• _AIM_:
Within the records below, reproduce without change the lines from the line that has "Reconstruct this image" through the line that has "S.camera = cam", and only those.

## START SUPPLIED DATA

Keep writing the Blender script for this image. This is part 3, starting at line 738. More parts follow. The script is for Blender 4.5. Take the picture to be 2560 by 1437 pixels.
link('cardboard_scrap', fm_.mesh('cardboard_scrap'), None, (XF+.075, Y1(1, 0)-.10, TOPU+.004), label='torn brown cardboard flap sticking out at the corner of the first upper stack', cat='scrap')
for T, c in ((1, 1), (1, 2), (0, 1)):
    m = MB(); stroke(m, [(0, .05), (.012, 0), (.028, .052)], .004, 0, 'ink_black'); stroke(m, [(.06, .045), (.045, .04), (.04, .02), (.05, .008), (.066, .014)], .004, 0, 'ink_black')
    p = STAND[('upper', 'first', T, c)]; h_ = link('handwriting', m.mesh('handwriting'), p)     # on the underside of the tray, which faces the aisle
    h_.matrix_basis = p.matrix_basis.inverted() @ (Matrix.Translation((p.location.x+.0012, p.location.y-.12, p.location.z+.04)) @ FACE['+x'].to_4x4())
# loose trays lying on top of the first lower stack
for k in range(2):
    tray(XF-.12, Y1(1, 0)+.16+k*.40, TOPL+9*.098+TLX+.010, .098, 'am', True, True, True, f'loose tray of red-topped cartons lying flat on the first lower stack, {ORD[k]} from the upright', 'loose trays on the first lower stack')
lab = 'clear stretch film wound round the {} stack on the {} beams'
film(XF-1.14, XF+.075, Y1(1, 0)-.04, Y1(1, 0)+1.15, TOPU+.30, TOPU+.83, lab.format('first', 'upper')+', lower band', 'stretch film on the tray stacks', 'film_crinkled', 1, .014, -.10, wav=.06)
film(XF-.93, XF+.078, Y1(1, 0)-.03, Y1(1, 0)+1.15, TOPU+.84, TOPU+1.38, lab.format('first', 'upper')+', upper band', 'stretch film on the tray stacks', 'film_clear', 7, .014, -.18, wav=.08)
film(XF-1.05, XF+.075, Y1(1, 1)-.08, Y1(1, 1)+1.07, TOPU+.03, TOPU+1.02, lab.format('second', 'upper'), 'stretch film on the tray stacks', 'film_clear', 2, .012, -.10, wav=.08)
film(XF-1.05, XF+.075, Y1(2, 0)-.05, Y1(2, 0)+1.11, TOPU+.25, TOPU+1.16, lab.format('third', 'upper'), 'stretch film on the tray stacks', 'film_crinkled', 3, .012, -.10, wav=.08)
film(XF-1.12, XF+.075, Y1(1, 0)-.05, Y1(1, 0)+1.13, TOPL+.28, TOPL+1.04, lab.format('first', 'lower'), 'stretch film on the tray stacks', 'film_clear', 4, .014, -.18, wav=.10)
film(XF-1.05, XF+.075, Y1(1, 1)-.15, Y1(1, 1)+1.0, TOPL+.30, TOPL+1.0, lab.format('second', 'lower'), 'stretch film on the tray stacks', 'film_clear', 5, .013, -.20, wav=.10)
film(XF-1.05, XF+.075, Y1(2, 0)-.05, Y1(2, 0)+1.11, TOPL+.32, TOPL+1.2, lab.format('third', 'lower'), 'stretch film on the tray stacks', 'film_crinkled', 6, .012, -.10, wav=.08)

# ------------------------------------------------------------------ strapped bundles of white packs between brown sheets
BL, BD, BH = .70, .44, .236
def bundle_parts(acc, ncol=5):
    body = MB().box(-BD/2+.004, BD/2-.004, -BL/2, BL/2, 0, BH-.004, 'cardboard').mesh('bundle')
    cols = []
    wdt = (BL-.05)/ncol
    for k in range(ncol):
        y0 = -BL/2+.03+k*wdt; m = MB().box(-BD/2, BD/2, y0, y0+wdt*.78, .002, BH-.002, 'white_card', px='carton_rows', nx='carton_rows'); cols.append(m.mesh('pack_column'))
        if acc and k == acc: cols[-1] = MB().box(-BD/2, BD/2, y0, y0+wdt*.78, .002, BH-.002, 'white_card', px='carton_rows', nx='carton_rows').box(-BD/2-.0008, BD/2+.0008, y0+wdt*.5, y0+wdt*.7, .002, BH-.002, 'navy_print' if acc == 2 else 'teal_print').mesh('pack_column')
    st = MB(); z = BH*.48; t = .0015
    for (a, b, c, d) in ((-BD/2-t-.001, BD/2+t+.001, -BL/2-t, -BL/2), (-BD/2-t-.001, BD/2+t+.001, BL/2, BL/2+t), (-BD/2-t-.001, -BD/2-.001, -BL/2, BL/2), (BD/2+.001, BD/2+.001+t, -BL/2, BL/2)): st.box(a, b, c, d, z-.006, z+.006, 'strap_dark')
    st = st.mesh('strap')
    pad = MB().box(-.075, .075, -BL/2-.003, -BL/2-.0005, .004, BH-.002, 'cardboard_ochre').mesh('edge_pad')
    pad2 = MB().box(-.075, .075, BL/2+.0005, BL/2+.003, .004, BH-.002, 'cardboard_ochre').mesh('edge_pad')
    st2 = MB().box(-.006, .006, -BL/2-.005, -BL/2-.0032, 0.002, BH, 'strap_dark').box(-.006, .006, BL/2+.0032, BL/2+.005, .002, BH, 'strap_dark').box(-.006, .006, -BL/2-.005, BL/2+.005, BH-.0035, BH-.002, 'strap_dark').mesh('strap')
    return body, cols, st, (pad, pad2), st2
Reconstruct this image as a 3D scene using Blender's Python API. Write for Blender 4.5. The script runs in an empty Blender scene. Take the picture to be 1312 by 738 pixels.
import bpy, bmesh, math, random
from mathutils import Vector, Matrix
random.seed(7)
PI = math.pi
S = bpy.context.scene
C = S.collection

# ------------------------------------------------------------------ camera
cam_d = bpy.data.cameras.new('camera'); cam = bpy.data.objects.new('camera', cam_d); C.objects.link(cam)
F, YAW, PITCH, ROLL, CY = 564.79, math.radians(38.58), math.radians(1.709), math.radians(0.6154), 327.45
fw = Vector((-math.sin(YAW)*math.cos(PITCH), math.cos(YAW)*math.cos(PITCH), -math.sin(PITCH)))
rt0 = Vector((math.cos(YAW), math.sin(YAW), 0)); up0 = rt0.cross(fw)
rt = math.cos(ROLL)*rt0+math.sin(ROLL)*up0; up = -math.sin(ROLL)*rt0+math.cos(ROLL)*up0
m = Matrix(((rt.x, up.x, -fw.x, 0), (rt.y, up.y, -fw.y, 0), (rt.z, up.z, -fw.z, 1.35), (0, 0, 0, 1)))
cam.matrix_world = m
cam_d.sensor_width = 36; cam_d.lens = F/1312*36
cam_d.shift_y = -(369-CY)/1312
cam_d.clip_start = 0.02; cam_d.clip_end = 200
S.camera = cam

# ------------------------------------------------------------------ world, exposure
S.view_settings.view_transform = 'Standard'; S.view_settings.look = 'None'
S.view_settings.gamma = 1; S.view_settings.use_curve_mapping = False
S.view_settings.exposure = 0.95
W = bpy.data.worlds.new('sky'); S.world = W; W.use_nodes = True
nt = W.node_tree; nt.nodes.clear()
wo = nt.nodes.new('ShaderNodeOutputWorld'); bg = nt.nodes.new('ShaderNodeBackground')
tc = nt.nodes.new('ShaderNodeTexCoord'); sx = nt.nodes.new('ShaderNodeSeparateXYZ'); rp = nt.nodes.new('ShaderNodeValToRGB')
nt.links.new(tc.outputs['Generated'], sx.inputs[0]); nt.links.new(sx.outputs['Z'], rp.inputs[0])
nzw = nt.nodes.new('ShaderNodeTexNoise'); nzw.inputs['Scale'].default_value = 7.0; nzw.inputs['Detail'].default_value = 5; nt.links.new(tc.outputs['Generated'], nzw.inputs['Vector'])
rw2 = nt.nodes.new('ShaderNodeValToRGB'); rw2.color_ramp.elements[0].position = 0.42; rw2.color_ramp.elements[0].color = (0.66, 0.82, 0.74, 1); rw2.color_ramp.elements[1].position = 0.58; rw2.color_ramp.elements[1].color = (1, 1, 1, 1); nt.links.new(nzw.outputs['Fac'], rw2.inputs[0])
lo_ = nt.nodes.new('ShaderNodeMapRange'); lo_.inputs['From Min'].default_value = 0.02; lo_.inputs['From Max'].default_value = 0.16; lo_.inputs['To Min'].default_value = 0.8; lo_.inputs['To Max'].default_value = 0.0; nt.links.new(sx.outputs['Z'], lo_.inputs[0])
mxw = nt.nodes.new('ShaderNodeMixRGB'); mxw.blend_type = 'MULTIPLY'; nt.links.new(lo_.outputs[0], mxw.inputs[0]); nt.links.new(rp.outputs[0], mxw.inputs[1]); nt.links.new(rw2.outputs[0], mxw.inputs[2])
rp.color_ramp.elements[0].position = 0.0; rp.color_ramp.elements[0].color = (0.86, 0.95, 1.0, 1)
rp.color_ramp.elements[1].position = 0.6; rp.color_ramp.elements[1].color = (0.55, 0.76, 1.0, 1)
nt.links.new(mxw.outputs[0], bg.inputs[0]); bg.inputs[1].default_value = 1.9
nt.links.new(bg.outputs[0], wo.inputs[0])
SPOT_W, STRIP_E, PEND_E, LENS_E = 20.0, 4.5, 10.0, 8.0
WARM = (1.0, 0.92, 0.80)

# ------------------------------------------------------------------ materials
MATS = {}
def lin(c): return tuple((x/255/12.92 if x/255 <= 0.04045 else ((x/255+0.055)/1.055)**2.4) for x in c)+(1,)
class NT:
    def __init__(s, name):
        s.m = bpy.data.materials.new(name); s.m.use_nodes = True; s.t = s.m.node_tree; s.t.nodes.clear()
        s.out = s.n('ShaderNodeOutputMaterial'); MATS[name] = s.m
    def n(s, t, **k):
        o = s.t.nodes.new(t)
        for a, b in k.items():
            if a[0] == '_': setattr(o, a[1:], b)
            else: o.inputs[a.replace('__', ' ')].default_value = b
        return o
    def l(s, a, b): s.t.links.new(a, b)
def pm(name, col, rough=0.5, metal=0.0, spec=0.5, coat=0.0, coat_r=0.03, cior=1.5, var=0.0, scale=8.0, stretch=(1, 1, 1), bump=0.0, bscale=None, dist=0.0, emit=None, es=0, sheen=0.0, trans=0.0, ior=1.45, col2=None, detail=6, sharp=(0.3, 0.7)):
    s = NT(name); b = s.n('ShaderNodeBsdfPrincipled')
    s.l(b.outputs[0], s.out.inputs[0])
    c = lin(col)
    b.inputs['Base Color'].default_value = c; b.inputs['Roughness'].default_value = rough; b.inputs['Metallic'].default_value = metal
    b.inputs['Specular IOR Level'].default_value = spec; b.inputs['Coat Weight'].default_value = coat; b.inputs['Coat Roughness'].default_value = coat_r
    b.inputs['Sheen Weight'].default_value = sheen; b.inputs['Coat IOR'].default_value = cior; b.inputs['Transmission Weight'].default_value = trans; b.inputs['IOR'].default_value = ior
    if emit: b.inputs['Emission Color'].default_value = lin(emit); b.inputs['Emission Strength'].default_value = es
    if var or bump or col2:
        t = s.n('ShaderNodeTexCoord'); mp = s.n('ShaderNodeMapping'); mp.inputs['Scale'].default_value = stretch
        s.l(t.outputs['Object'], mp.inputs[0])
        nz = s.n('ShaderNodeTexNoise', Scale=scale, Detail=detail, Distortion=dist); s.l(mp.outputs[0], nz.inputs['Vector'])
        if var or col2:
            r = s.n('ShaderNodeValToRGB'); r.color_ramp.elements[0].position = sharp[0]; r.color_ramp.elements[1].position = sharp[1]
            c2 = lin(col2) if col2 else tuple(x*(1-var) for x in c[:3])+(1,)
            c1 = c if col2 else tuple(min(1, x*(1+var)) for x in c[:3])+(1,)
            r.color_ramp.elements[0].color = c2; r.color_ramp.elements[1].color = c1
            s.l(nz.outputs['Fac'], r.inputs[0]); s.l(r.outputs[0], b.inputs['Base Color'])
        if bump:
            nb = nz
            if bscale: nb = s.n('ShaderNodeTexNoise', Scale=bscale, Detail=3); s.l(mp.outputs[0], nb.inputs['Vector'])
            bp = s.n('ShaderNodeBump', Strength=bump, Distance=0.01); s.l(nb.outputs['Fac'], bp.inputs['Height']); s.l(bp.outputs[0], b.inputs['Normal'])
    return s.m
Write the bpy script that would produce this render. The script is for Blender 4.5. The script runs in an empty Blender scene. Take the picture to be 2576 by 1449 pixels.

## END SUPPLIED DATA

• _SOLUTION FOR THIS TASK_:
Reconstruct this image as a 3D scene using Blender's Python API. Write for Blender 4.5. The script runs in an empty Blender scene. Take the picture to be 1312 by 738 pixels.
import bpy, bmesh, math, random
from mathutils import Vector, Matrix
random.seed(7)
PI = math.pi
S = bpy.context.scene
C = S.collection

# ------------------------------------------------------------------ camera
cam_d = bpy.data.cameras.new('camera'); cam = bpy.data.objects.new('camera', cam_d); C.objects.link(cam)
F, YAW, PITCH, ROLL, CY = 564.79, math.radians(38.58), math.radians(1.709), math.radians(0.6154), 327.45
fw = Vector((-math.sin(YAW)*math.cos(PITCH), math.cos(YAW)*math.cos(PITCH), -math.sin(PITCH)))
rt0 = Vector((math.cos(YAW), math.sin(YAW), 0)); up0 = rt0.cross(fw)
rt = math.cos(ROLL)*rt0+math.sin(ROLL)*up0; up = -math.sin(ROLL)*rt0+math.cos(ROLL)*up0
m = Matrix(((rt.x, up.x, -fw.x, 0), (rt.y, up.y, -fw.y, 0), (rt.z, up.z, -fw.z, 1.35), (0, 0, 0, 1)))
cam.matrix_world = m
cam_d.sensor_width = 36; cam_d.lens = F/1312*36
cam_d.shift_y = -(369-CY)/1312
cam_d.clip_start = 0.02; cam_d.clip_end = 200
S.camera = cam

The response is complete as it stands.